Ce portefeuille d’actifs risque également de continuer à s’amenuiser. En plus de laisser planer un doute sur sa participation dans la Société en commandite Airbus Canada, qui contrôle l’ex-C Series, l’entreprise serait en discussions avec Alstom pour lui céder sa division ferroviaire. Certains analystes ont également évoqué une cession potentielle de la division des avions d’affaires, très présente au Québec.

Malgré tous les changements, M. Magnan estime qu’on ne peut pas affirmer avec certitude que l’avenir de Bombardier est assuré, alors que des problèmes opérationnels subsistent.

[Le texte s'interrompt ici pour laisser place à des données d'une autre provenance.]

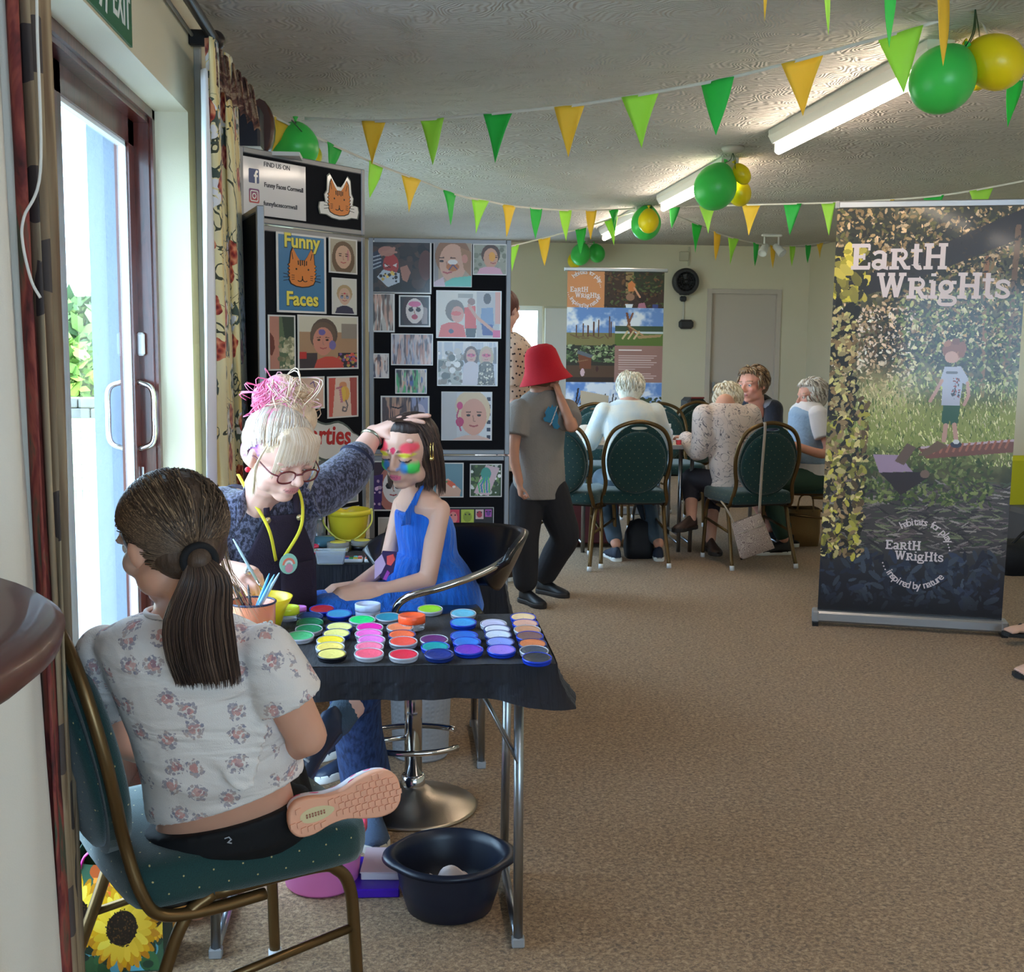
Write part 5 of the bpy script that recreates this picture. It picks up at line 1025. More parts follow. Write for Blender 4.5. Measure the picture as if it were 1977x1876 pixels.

Selon lui, si le dirigeant de la multinationale s’est rapidement attaqué aux problèmes financiers, les problèmes d’exploitation, eux, semblent loin d’être réglés.

« La vraie question, c’est : est-ce que M. Bellemare a été le fossoyeur de Bombardier ou son sauveur ? s’est-il demandé. On peut dire que l’entreprise est encore en vie, mais ce qui reste est une pâle copie de l’image d’il y a cinq ans. »

À repenser ?

Depuis son arrivée, les primes annuelles — dont le versement est conditionnel à l’atteinte d’objectifs fixés par l’entreprise — touchées par M. Bellemare ont totalisé 9,5 millions US.

Pour le professeur à l’Université Laval Ivan Tchotourian, qui se spécialise entre autres dans la gouvernance de sociétés, la situation actuelle devrait inciter le comité de rémunération de Bombardier à se poser des questions.

« On peut quand même s’interroger, a-t-il dit au cours d’un entretien téléphonique. Il faut bien réfléchir aux critères, il ne faut pas qu’ils soient trop faciles à atteindre pour que les primes aient l’air d’un salaire [déguisé]. »

La rémunération des dirigeants de Bombardier devrait une fois de plus faire les manchettes lorsque la compagnie déposera, auprès des autorités réglementaires, sa circulaire de sollicitation — dans laquelle les émoluments sont présentés — en vue de son assemblée annuelle des actionnaires, qui devrait avoir lieu au printemps.

Pour le directeur général de l’IGOPP, la multinationale devra faire preuve de « sérieux » en ce qui a trait aux primes versées à ses patrons à la lumière de la performance financière de 2019, qui s’annonce décevante.